• [Data extract]:

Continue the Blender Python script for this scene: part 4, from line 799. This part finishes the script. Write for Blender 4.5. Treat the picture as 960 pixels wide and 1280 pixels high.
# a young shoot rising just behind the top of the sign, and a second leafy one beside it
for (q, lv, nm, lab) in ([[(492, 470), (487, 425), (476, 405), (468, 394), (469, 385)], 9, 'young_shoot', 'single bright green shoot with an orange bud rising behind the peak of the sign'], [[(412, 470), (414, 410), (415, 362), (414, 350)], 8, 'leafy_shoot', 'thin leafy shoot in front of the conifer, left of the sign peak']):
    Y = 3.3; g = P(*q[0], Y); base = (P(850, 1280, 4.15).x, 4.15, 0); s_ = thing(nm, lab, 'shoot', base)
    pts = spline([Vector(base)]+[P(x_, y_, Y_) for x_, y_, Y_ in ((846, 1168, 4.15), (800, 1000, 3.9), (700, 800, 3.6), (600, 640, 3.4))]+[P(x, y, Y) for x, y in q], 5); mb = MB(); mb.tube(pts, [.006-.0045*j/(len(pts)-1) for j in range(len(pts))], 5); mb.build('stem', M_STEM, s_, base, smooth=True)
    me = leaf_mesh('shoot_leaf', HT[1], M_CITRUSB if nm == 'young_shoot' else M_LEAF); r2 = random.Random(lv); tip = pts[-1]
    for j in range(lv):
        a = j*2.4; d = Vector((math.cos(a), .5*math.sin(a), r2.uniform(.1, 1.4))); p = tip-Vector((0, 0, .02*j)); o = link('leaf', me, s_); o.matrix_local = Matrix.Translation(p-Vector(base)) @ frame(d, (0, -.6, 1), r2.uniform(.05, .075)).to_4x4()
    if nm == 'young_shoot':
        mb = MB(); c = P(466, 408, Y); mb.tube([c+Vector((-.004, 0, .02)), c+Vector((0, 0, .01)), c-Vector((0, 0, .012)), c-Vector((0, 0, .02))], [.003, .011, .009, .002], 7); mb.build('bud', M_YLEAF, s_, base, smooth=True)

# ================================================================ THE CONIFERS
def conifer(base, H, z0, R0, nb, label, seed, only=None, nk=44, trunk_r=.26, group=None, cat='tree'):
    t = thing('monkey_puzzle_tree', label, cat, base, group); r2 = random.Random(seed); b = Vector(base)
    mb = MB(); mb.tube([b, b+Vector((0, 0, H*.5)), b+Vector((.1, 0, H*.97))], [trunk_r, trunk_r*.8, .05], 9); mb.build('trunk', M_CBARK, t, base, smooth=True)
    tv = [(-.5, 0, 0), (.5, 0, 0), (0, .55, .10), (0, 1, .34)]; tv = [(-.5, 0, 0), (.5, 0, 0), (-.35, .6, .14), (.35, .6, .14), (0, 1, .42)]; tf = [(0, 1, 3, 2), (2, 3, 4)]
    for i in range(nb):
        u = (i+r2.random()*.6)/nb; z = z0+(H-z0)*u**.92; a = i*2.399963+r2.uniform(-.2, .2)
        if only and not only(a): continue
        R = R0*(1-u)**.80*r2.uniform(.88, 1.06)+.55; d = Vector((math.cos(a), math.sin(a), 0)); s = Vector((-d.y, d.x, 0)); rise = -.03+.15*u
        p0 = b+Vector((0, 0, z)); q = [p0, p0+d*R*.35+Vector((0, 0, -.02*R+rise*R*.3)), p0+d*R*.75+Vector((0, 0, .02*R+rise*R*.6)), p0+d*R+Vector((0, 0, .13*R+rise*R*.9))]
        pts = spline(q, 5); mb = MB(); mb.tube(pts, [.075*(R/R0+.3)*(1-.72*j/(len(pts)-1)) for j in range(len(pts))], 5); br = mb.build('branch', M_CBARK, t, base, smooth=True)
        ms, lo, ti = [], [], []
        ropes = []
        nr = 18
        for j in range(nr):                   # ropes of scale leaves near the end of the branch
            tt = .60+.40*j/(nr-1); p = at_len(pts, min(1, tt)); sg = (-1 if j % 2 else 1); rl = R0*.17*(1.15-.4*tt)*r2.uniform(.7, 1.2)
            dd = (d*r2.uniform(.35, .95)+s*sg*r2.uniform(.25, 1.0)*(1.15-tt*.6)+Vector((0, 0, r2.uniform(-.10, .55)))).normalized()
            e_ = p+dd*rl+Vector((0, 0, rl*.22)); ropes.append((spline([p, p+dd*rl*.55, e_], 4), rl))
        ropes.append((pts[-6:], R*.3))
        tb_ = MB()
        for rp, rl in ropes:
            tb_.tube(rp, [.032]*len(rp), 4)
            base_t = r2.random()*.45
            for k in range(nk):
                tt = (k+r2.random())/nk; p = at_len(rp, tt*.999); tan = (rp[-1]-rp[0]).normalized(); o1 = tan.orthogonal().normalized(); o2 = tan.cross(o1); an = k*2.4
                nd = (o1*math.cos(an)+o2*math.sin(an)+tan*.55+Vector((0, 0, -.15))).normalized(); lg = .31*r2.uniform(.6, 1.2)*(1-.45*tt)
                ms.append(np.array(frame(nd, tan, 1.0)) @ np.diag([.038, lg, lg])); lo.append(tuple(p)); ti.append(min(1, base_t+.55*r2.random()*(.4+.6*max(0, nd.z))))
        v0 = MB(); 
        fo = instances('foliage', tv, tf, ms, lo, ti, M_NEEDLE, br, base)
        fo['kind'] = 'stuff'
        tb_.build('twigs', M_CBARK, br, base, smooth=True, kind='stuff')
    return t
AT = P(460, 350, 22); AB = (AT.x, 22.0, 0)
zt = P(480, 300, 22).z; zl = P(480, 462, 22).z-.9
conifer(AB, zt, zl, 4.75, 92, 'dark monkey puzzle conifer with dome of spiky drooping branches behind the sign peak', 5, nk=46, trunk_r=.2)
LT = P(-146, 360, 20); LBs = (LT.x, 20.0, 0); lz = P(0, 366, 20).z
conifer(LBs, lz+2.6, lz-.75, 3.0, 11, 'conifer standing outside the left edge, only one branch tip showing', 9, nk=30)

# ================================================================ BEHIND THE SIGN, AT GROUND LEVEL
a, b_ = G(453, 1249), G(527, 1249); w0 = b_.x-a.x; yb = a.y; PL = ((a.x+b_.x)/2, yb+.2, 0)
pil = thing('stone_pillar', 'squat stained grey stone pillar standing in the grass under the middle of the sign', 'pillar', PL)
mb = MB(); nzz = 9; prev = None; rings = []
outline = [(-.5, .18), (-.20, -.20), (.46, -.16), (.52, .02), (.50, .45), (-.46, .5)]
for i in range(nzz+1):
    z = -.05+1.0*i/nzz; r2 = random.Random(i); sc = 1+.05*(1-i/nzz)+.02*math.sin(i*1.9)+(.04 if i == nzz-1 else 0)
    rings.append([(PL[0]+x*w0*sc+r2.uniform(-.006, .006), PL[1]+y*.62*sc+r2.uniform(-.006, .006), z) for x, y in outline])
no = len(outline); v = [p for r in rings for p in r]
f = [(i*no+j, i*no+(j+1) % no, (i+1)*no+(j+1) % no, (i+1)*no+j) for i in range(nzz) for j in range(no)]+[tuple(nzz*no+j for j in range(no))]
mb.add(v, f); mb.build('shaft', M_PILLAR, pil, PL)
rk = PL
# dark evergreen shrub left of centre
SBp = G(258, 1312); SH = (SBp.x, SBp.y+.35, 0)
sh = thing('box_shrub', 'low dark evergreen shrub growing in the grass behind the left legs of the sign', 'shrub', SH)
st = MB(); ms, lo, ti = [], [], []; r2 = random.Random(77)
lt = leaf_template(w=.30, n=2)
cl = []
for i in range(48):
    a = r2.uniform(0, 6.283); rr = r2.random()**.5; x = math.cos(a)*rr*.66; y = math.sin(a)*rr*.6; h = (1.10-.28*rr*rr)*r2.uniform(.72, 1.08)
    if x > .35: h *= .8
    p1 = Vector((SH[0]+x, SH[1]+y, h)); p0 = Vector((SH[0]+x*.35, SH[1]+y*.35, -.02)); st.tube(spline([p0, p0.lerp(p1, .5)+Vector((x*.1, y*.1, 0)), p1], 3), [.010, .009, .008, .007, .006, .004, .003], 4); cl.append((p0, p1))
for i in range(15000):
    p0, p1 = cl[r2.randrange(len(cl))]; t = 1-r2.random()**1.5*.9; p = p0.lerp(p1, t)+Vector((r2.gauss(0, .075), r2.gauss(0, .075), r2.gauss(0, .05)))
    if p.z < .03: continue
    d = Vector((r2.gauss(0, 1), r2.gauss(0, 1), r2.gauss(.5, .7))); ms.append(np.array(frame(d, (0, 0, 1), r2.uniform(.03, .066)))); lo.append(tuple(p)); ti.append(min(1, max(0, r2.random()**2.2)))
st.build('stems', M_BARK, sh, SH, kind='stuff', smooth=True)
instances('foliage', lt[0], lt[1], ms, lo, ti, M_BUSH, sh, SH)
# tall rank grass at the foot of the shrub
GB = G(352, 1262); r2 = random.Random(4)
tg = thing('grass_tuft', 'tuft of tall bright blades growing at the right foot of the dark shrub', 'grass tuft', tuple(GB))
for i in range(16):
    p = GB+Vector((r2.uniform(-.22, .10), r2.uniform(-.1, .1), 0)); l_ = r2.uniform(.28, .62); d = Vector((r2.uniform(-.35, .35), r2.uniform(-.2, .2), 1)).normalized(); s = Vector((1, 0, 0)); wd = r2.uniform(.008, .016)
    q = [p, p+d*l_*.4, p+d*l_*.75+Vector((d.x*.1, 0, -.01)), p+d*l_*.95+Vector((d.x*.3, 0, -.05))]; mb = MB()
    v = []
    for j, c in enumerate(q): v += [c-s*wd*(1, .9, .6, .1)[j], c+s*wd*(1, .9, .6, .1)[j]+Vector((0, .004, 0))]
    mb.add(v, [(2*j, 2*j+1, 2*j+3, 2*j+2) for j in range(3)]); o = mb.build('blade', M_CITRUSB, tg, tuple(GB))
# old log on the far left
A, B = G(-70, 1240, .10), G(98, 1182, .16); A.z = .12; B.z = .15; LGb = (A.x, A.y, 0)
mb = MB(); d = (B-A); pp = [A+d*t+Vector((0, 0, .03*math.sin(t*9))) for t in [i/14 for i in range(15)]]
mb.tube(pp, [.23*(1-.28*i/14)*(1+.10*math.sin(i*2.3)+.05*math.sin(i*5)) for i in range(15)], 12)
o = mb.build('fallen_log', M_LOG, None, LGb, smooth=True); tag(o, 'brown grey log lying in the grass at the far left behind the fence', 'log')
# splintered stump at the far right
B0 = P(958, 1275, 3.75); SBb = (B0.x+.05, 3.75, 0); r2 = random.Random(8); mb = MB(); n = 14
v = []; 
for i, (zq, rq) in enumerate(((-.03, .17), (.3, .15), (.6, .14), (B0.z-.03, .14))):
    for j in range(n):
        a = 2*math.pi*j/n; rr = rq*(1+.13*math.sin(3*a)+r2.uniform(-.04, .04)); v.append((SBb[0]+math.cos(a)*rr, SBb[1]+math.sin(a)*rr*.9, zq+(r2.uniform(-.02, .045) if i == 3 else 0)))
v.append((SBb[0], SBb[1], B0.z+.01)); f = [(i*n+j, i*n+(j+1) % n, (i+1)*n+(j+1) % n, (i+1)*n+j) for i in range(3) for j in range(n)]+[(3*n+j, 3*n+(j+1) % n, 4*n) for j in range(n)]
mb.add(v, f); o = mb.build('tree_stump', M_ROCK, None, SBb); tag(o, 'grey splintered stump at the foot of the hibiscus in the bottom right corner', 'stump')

• [Work to be completed]: Return exactly the leading lines of the listing, stopping after the line in which "mb = MB(); c" occurs.

• [Answer in full]:
Continue the Blender Python script for this scene: part 4, from line 799. This part finishes the script. Write for Blender 4.5. Treat the picture as 960 pixels wide and 1280 pixels high.
# a young shoot rising just behind the top of the sign, and a second leafy one beside it
for (q, lv, nm, lab) in ([[(492, 470), (487, 425), (476, 405), (468, 394), (469, 385)], 9, 'young_shoot', 'single bright green shoot with an orange bud rising behind the peak of the sign'], [[(412, 470), (414, 410), (415, 362), (414, 350)], 8, 'leafy_shoot', 'thin leafy shoot in front of the conifer, left of the sign peak']):
    Y = 3.3; g = P(*q[0], Y); base = (P(850, 1280, 4.15).x, 4.15, 0); s_ = thing(nm, lab, 'shoot', base)
    pts = spline([Vector(base)]+[P(x_, y_, Y_) for x_, y_, Y_ in ((846, 1168, 4.15), (800, 1000, 3.9), (700, 800, 3.6), (600, 640, 3.4))]+[P(x, y, Y) for x, y in q], 5); mb = MB(); mb.tube(pts, [.006-.0045*j/(len(pts)-1) for j in range(len(pts))], 5); mb.build('stem', M_STEM, s_, base, smooth=True)
    me = leaf_mesh('shoot_leaf', HT[1], M_CITRUSB if nm == 'young_shoot' else M_LEAF); r2 = random.Random(lv); tip = pts[-1]
    for j in range(lv):
        a = j*2.4; d = Vector((math.cos(a), .5*math.sin(a), r2.uniform(.1, 1.4))); p = tip-Vector((0, 0, .02*j)); o = link('leaf', me, s_); o.matrix_local = Matrix.Translation(p-Vector(base)) @ frame(d, (0, -.6, 1), r2.uniform(.05, .075)).to_4x4()
    if nm == 'young_shoot':
        mb = MB(); c = P(466, 408, Y); mb.tube([c+Vector((-.004, 0, .02)), c+Vector((0, 0, .01)), c-Vector((0, 0, .012)), c-Vector((0, 0, .02))], [.003, .011, .009, .002], 7); mb.build('bud', M_YLEAF, s_, base, smooth=True)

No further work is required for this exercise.